Insight: Re-Accreditation | EPS…Not A Common School

By Matt Delaney, Director of Academic Design & Integration

In 2009 EPS was first accredited as a member school in the Northwest Association of Independent Schools (NWAIS). A school’s accreditation is a seal of approval; in maritime terms, it is an endorsement of your boat as seaworthy.

The Re-Accreditation Process
After an initial round of accreditation, going forward, independent schools complete a re-accreditation process in eight-year cycles. The process has a handful of distinct elements.

Self-Study. The school is asked to complete a self-study using in NWAIS’s standards as a framework. The purpose of the self-study is to articulate in what ways EPS meets/aligns with these standards.

Self-Study Sections

Section 1            Major Recommendations

Section 2            Mission Statement & Philosophy

Section 3            Self-Study

Section 4            School Program

Section 5            Commitment to Care

Section 6            Governance

Section 7            Finance

Section 8            Administration

Section 9            Institutional Advancement

Section 10          Enrollment Management

Section 11          Human Resources

Section 12          School Plant

Section 13          Health & Safety

Visiting Team on the EPS Campus.   Once the self-study is complete, it is shared with NWAIS and a visiting team of colleagues who work at member schools in the association. That team then visits the EPS campus. For the schools most recent reaccreditation, that visit happened in the fall of 2018, with the Visiting Team submitting a report about their experience at Eastside Prep in January of 2019.
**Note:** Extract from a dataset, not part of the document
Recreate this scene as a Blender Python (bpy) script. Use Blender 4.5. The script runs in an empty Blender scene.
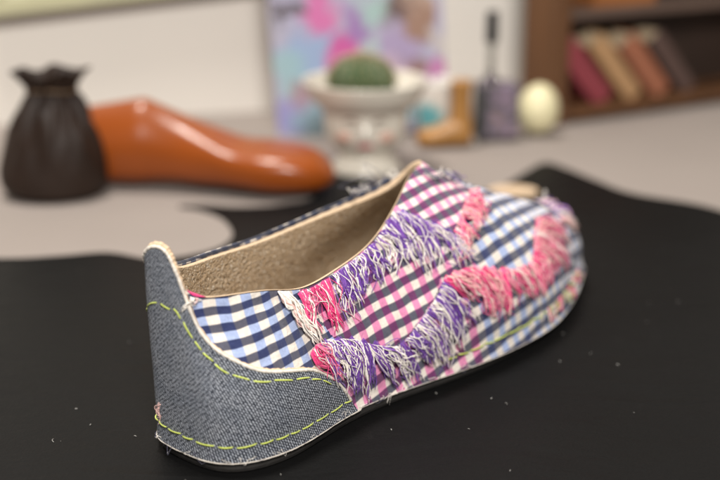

Visiting Team Report.  Having a visiting team on campus that consists of colleagues from other schools, who have years of independent school experience, is a gift. It’s like having a free consultancy group do a free analysis for your company. The report includes commendations, recommendations, and suggestions.

Commendations note what the school is doing exceptionally well. EPS received commendations connected to its mission, academic program, culture, and community.

Recommendations are direction/encouragement to the school to focus energy and resources to continue to improve, refine, and deepen specific elements of the school and school program.

The recommendations EPS received focused on tuning our already robust program and culture.  EPS was encouraged, now that it had completed the design and construction of both of the TALI and the TMAC buildings, to reengage some programmatic initiatives that had been put on hold while those buildings were designed and constructed.

Two of these initiatives were the build of the Professional Development Project (PDP) coupled with a Resident Teacher Program to develop existing faculty and grow teachers new to EPS and the independent school world.

The school was also encouraged to continue and deepen its work in the realm of diversity, equity, and inclusion. At EPS, this work is referred to as Equity, Inclusion, & Compassionate Leadership (EICL); the latter concept specifically leveraging one of our four mission points.

Recommendations on this front included:

  1. planning and doing more inter-cultural literacy and identity work and training for EPS faculty and staff;
  2. working to ensure that EPS students had mirrors of themselves and their identities in the school curriculum, as well as windows through which they could investigate, recognize, and celebrate the values and identities of others; and
  3. using an EICL lens in the context of institutional decision-making

Fortunately for EPS, our EICL Co-Coordinators ask us daily to keep refining this lens.

Finally, EPS was encouraged articulate a leadership succession plan, to continue to stress test the school’s financial foundation, and to continue evolving the school’s approach to risk management.  Each of which are elements the Board of Trustees and school leadership have been working on for years and will continue to do so as the school evolves.

Suggestions are solely that. They are offerings from members of the Visiting Team based on things they noticed or heard about during their visit. The school is not asked to respond, or address, any suggestions. At the same time, each time we go through the process we find some hidden gems in the suggestions offered by the pro bono consultancy of our NWAIS colleagues.

 EPS Response to the Visiting Team’s Report. The final step of the reaccreditation process is for EPS to respond to the Visiting Team’s Report. This past Friday, EPS submitted a fifty-page response document that will be reviewed at the next NWAIS Board of Governors meeting. Access to this document will be shared with the EPS community next week in the Friday email. One thing to note about the school’s response is that it is a proactive approach to the Visiting Team’s recommendations rather than a reactive response. This is how we maintain our agency as an independent institution and stay true to EPS values.

At the conclusion of the visiting teams stay on campus, the chair of that group addressed the full faculty and staff. Her commendations and refrain were the following:

  • Everyone in the community knows the mission, what it means, and can point to concrete examples of each mission point in the student experience at EPS…which is not common in schools.
  • Each of the community members interviewed from students, to families, to faculty and staff, to leadership, felt that they could participate in the leadership of the school in some way, shape, or form…which is not common in schools.

EPS’s work connected to the accreditation process is an expression of the school’s values, evidence that we are equipped to sail our own ship, and sail it better, daily.  Thank you to all who help to keep EPS a tight ship.